Scene modeling code data
•••
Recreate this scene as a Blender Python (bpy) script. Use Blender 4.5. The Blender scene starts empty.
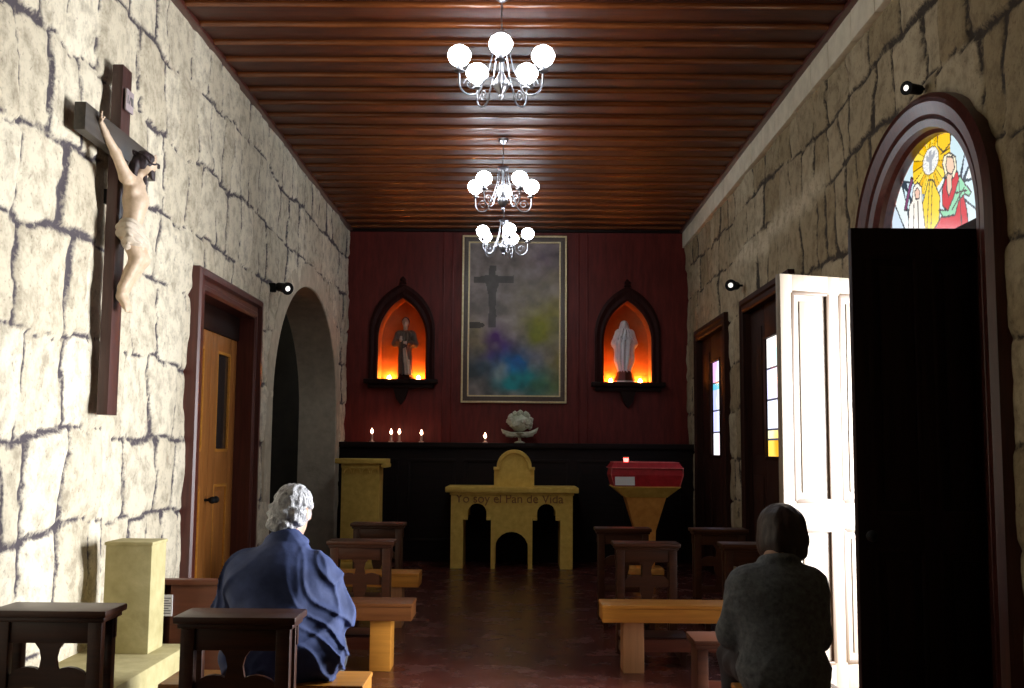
import bpy, bmesh, math, random
import numpy as np
from mathutils import Vector, Matrix, Euler

C = bpy.context.scene
COL = C.collection
PI = math.pi

# ------------------------------------------------------------------ camera
EYE = 1.42
cam_d = bpy.data.cameras.new('camera')
cam_d.lens = 1050.0 / 1024.0 * 36.0
cam_d.sensor_width = 36.0
cam_d.clip_start = 0.05
cam = bpy.data.objects.new('camera', cam_d)
COL.objects.link(cam)
_yaw, _pit, _roll = math.radians(0.3728), math.radians(5.7618), math.radians(0.45)
_F = Vector((-math.sin(_yaw) * math.cos(_pit), math.cos(_yaw) * math.cos(_pit), math.sin(_pit)))
_R0 = Vector((math.cos(_yaw), math.sin(_yaw), 0))
_U0 = _R0.cross(_F)
_R = _R0 * math.cos(_roll) + _U0 * math.sin(_roll)
_U = -_R0 * math.sin(_roll) + _U0 * math.cos(_roll)
cam.matrix_world = Matrix(((_R.x, _U.x, -_F.x, 0), (_R.y, _U.y, -_F.y, 0), (_R.z, _U.z, -_F.z, EYE), (0, 0, 0, 1)))
C.camera = cam

# ------------------------------------------------------------------ world, exposure
C.view_settings.view_transform = 'Standard'
C.view_settings.look = 'None'
C.view_settings.gamma = 1.0
C.view_settings.use_curve_mapping = False
C.view_settings.exposure = 0.0
w = bpy.data.worlds.new('sky')
C.world = w
w.use_nodes = True
bg = w.node_tree.nodes['Background']
bg.inputs[0].default_value = (0.80, 0.90, 1.0, 1)
bg.inputs[1].default_value = 3.0

BULB = 34.0        # emission of one frosted lamp globe

def area_light(name, loc, direction, sx, sy, power, color):
    l = bpy.data.lights.new(name, 'AREA')
    l.shape = 'RECTANGLE'; l.size = sx; l.size_y = sy; l.energy = power; l.color = color
    o = bpy.data.objects.new(name, l); COL.objects.link(o)
    o.location = loc
    o.rotation_euler = Vector(direction).to_track_quat('-Z', 'Y').to_euler()
    return o
# daylight falling through the open side doorway
area_light('daylight', (3.9, 5.8, 1.45), (-1, -0.06, -0.10), 2.6, 2.2, 1150.0, (0.96, 0.97, 1.0))

# ------------------------------------------------------------------ materials
def new_mat(name):
    m = bpy.data.materials.new(name); m.use_nodes = True
    nt = m.node_tree
    return m, nt, nt.nodes['Principled BSDF']

def _n(nt, t, **kw):
    n = nt.nodes.new(t)
    for k, v in kw.items(): setattr(n, k, v)
    return n

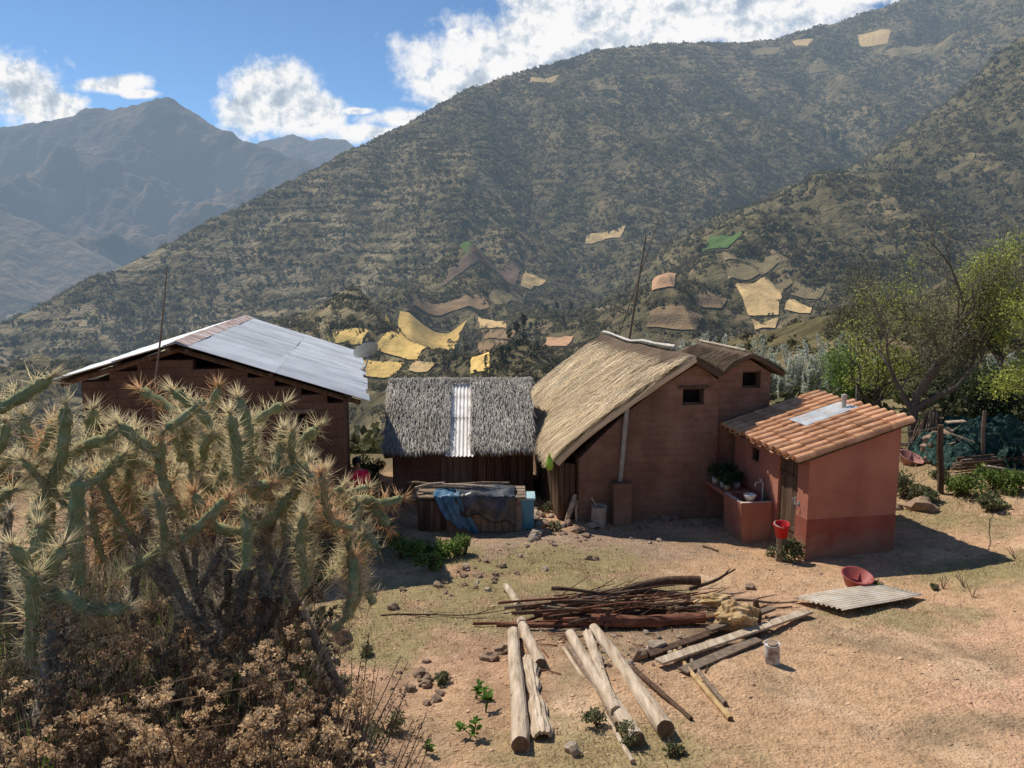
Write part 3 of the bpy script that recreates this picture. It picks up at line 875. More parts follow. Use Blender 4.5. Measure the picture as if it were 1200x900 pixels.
sd = (g + UP * tan).normalized(); nrm = (-g * tan + UP).normalized()
A0, A1, B0, B1 = -.27, W_ + .16, -.16, L_ + .14
MB().prism([roofp(A0, B0 + .03, -.02), roofp(A1, B0 + .03, -.02), roofp(A1, B0 + .03, .02), roofp(A0, B0 + .03, .02)], d * (B1 - B0 - .06)).build('roof_deck', m_wooddark, th)
rm = MB(); rows = 12
sx = math.sqrt(1 + tan * tan)
for i in range(rows + 1):
    bc = B0 + .1 + (B1 - B0 - .2) * i / rows
    nt_ = 6; tl = (A1 - A0) / nt_
    jb = random.uniform(-.02, .02)
    for pan in (0, 1):
        if pan and i == rows: continue
        bb = bc + (.5 * (B1 - B0 - .2) / rows if pan else 0) + jb
        for k in range(nt_):
            a_s = A0 + k * tl - .03 + random.uniform(-.035, .035); bb += random.uniform(-.008, .008); a_e = a_s + tl + .07
            base = len(rm.v)
            for a_, rr_, hh in ((a_s, .105, .045), (a_e, .092, .035)):
                for thk in (0, -.014):
                    for j in range(8):
                        t = math.pi * j / 7
                        y_ = math.cos(t) * (rr_ + thk); z_ = math.sin(t) * (rr_ + thk) * (1.1 if not pan else -.35)
                        rm.v.append(tuple(roofp(a_, bb) + d * y_ + nrm * (z_ + hh + (.0 if not pan else -.02))))
            for j in range(7):
                rm.f.append((base + j, base + j + 1, base + 16 + j + 1, base + 16 + j))
                rm.f.append((base + 8 + j, base + 24 + j, base + 24 + j + 1, base + 8 + j + 1))
                rm.f.append((base + j, base + 8 + j, base + 8 + j + 1, base + j + 1))
                rm.f.append((base + 16 + j, base + 16 + j + 1, base + 24 + j + 1, base + 24 + j))
rm.build('roof_tiles', m_tile, th, smooth=False)
m_clear = mat('clear_roof_sheet', two((.66, .68, .68), .8, 1.15), scale=4, bump=.05, rough=.25, spec=.5, stain=(3, .25))
ms_ = MB(); corrugated(ms_, roofp(.62, 1.28, .155), d, sd, .72, 1.22, .09, .014)
ms_.build('skylight_sheet', m_clear, th, smooth=True)
vp = MB(); vp.tube([roofp(1.62, 1.55, -.05), roofp(1.62, 1.55, .40)], .045, 10); vp.lathe(roofp(1.62, 1.55, .36), [(.06, 0), (.06, .07), (.001, .1)], 10)
vp.build('vent_pipe', m_pipe, th, smooth=False)

# ------------------------------------------------------------------ washstand: basin and bench beside the door
sk = TH(-.3, 1.75, 0)
snk = thing('wash_basin', 'terracotta plastered outdoor sink block beside the plank door', 'sink', sk)
sb0, sb1, so_, sh_ = 1.34, 2.22, .62, .78
m_sink = m_pink
bxs = MB()
bxs.prism([TH(-so_, sb0, -.35), TH(-.012, sb0, -.35), TH(-.012, sb0, sh_), TH(-so_ - .1, sb0, sh_)], d * .07)
bxs.prism([TH(-so_, sb1 - .07, -.35), TH(-.012, sb1 - .07, -.35), TH(-.012, sb1 - .07, sh_), TH(-so_ - .1, sb1 - .07, sh_)], d * .07)
bxs.prism([TH(-so_, sb0 + .072, -.35), TH(-so_ + .08, sb0 + .072, -.35), TH(-so_ - .02, sb0 + .072, sh_ - .002), TH(-so_ - .1, sb0 + .072, sh_ - .002)], d * (sb1 - sb0 - .144))
bxs.box(TH(-.3, (sb0 + sb1) / 2, .5), g, d, UP, (.52, sb1 - sb0 - .15, .06))
bxs.build('basin', m_sink, snk, bevel=.012)
rim = MB()
rim.box(TH(-.36, sb0 + .035, sh_ + .008), g, d, UP, (.70, .075, .012)).box(TH(-so_ - .06, (sb0 + sb1) / 2, sh_ + .0085), g, d, UP, (.08, sb1 - sb0 - .16, .012))
rim.build('rim', mat('worn_cement', two((.55, .44, .38), .8, 1.2), scale=8, bump=.3), snk)
fc = MB(); fc.tube([TH(-.05, 1.72, .5), TH(-.05, 1.72, 1.12)], .016, 8); fc.tube([TH(-.05, 1.72, 1.10), TH(-.14, 1.72, 1.13), TH(-.22, 1.72, 1.10), TH(-.23, 1.72, 1.03)], .014, 8)
fc.box(TH(-.1, 1.72, 1.17), g, d, UP, (.03, .09, .02)); fc.box(TH(-.1, 1.72, 1.15), g, d, UP, (.02, .02, .04))
fc.build('tap', m_white, snk)
bwl = MB(); bwl.lathe(TH(-.44, 1.52, sh_ - .0), [(.001, .0), (.08, 0), (.125, .10), (.135, .14), (.125, .14), (.1, .03), (.001, .02)], 18)
bw = bwl.build('bowl', m_white, None, smooth=True); tag(bw, 'dirty white plastic bowl on the corner of the outdoor sink', 'bowl')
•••
» **What the task asks**
Transcribe each entry above exactly, apart from the pictures.

» **The response**
Recreate this scene as a Blender Python (bpy) script. Use Blender 4.5. The Blender scene starts empty.
import bpy, bmesh, math, random
import numpy as np
from mathutils import Vector, Matrix, Euler

C = bpy.context.scene
COL = C.collection
PI = math.pi

# ------------------------------------------------------------------ camera
EYE = 1.42
cam_d = bpy.data.cameras.new('camera')
cam_d.lens = 1050.0 / 1024.0 * 36.0
cam_d.sensor_width = 36.0
cam_d.clip_start = 0.05
cam = bpy.data.objects.new('camera', cam_d)
COL.objects.link(cam)
_yaw, _pit, _roll = math.radians(0.3728), math.radians(5.7618), math.radians(0.45)
_F = Vector((-math.sin(_yaw) * math.cos(_pit), math.cos(_yaw) * math.cos(_pit), math.sin(_pit)))
_R0 = Vector((math.cos(_yaw), math.sin(_yaw), 0))
_U0 = _R0.cross(_F)
_R = _R0 * math.cos(_roll) + _U0 * math.sin(_roll)
_U = -_R0 * math.sin(_roll) + _U0 * math.cos(_roll)
cam.matrix_world = Matrix(((_R.x, _U.x, -_F.x, 0), (_R.y, _U.y, -_F.y, 0), (_R.z, _U.z, -_F.z, EYE), (0, 0, 0, 1)))
C.camera = cam

# ------------------------------------------------------------------ world, exposure
C.view_settings.view_transform = 'Standard'
C.view_settings.look = 'None'
C.view_settings.gamma = 1.0
C.view_settings.use_curve_mapping = False
C.view_settings.exposure = 0.0
w = bpy.data.worlds.new('sky')
C.world = w
w.use_nodes = True
bg = w.node_tree.nodes['Background']
bg.inputs[0].default_value = (0.80, 0.90, 1.0, 1)
bg.inputs[1].default_value = 3.0

BULB = 34.0        # emission of one frosted lamp globe

def area_light(name, loc, direction, sx, sy, power, color):
    l = bpy.data.lights.new(name, 'AREA')
    l.shape = 'RECTANGLE'; l.size = sx; l.size_y = sy; l.energy = power; l.color = color
    o = bpy.data.objects.new(name, l); COL.objects.link(o)
    o.location = loc
    o.rotation_euler = Vector(direction).to_track_quat('-Z', 'Y').to_euler()
    return o
# daylight falling through the open side doorway
area_light('daylight', (3.9, 5.8, 1.45), (-1, -0.06, -0.10), 2.6, 2.2, 1150.0, (0.96, 0.97, 1.0))

# ------------------------------------------------------------------ materials
def new_mat(name):
    m = bpy.data.materials.new(name); m.use_nodes = True
    nt = m.node_tree
    return m, nt, nt.nodes['Principled BSDF']

def _n(nt, t, **kw):
    n = nt.nodes.new(t)
    for k, v in kw.items(): setattr(n, k, v)
    return n

Write part 3 of the bpy script that recreates this picture. It picks up at line 875. More parts follow. Use Blender 4.5. Measure the picture as if it were 1200x900 pixels.
sd = (g + UP * tan).normalized(); nrm = (-g * tan + UP).normalized()
A0, A1, B0, B1 = -.27, W_ + .16, -.16, L_ + .14
MB().prism([roofp(A0, B0 + .03, -.02), roofp(A1, B0 + .03, -.02), roofp(A1, B0 + .03, .02), roofp(A0, B0 + .03, .02)], d * (B1 - B0 - .06)).build('roof_deck', m_wooddark, th)
rm = MB(); rows = 12
sx = math.sqrt(1 + tan * tan)
for i in range(rows + 1):
    bc = B0 + .1 + (B1 - B0 - .2) * i / rows
    nt_ = 6; tl = (A1 - A0) / nt_
    jb = random.uniform(-.02, .02)
    for pan in (0, 1):
        if pan and i == rows: continue
        bb = bc + (.5 * (B1 - B0 - .2) / rows if pan else 0) + jb
        for k in range(nt_):
            a_s = A0 + k * tl - .03 + random.uniform(-.035, .035); bb += random.uniform(-.008, .008); a_e = a_s + tl + .07
            base = len(rm.v)
            for a_, rr_, hh in ((a_s, .105, .045), (a_e, .092, .035)):
                for thk in (0, -.014):
                    for j in range(8):
                        t = math.pi * j / 7
                        y_ = math.cos(t) * (rr_ + thk); z_ = math.sin(t) * (rr_ + thk) * (1.1 if not pan else -.35)
                        rm.v.append(tuple(roofp(a_, bb) + d * y_ + nrm * (z_ + hh + (.0 if not pan else -.02))))
            for j in range(7):
                rm.f.append((base + j, base + j + 1, base + 16 + j + 1, base + 16 + j))
                rm.f.append((base + 8 + j, base + 24 + j, base + 24 + j + 1, base + 8 + j + 1))
                rm.f.append((base + j, base + 8 + j, base + 8 + j + 1, base + j + 1))
                rm.f.append((base + 16 + j, base + 16 + j + 1, base + 24 + j + 1, base + 24 + j))
rm.build('roof_tiles', m_tile, th, smooth=False)
m_clear = mat('clear_roof_sheet', two((.66, .68, .68), .8, 1.15), scale=4, bump=.05, rough=.25, spec=.5, stain=(3, .25))
ms_ = MB(); corrugated(ms_, roofp(.62, 1.28, .155), d, sd, .72, 1.22, .09, .014)
ms_.build('skylight_sheet', m_clear, th, smooth=True)
vp = MB(); vp.tube([roofp(1.62, 1.55, -.05), roofp(1.62, 1.55, .40)], .045, 10); vp.lathe(roofp(1.62, 1.55, .36), [(.06, 0), (.06, .07), (.001, .1)], 10)
vp.build('vent_pipe', m_pipe, th, smooth=False)

# ------------------------------------------------------------------ washstand: basin and bench beside the door
sk = TH(-.3, 1.75, 0)
snk = thing('wash_basin', 'terracotta plastered outdoor sink block beside the plank door', 'sink', sk)
sb0, sb1, so_, sh_ = 1.34, 2.22, .62, .78
m_sink = m_pink
bxs = MB()
bxs.prism([TH(-so_, sb0, -.35), TH(-.012, sb0, -.35), TH(-.012, sb0, sh_), TH(-so_ - .1, sb0, sh_)], d * .07)
bxs.prism([TH(-so_, sb1 - .07, -.35), TH(-.012, sb1 - .07, -.35), TH(-.012, sb1 - .07, sh_), TH(-so_ - .1, sb1 - .07, sh_)], d * .07)
bxs.prism([TH(-so_, sb0 + .072, -.35), TH(-so_ + .08, sb0 + .072, -.35), TH(-so_ - .02, sb0 + .072, sh_ - .002), TH(-so_ - .1, sb0 + .072, sh_ - .002)], d * (sb1 - sb0 - .144))
bxs.box(TH(-.3, (sb0 + sb1) / 2, .5), g, d, UP, (.52, sb1 - sb0 - .15, .06))
bxs.build('basin', m_sink, snk, bevel=.012)
rim = MB()
rim.box(TH(-.36, sb0 + .035, sh_ + .008), g, d, UP, (.70, .075, .012)).box(TH(-so_ - .06, (sb0 + sb1) / 2, sh_ + .0085), g, d, UP, (.08, sb1 - sb0 - .16, .012))
rim.build('rim', mat('worn_cement', two((.55, .44, .38), .8, 1.2), scale=8, bump=.3), snk)
fc = MB(); fc.tube([TH(-.05, 1.72, .5), TH(-.05, 1.72, 1.12)], .016, 8); fc.tube([TH(-.05, 1.72, 1.10), TH(-.14, 1.72, 1.13), TH(-.22, 1.72, 1.10), TH(-.23, 1.72, 1.03)], .014, 8)
fc.box(TH(-.1, 1.72, 1.17), g, d, UP, (.03, .09, .02)); fc.box(TH(-.1, 1.72, 1.15), g, d, UP, (.02, .02, .04))
fc.build('tap', m_white, snk)
bwl = MB(); bwl.lathe(TH(-.44, 1.52, sh_ - .0), [(.001, .0), (.08, 0), (.125, .10), (.135, .14), (.125, .14), (.1, .03), (.001, .02)], 18)
bw = bwl.build('bowl', m_white, None, smooth=True); tag(bw, 'dirty white plastic bowl on the corner of the outdoor sink', 'bowl')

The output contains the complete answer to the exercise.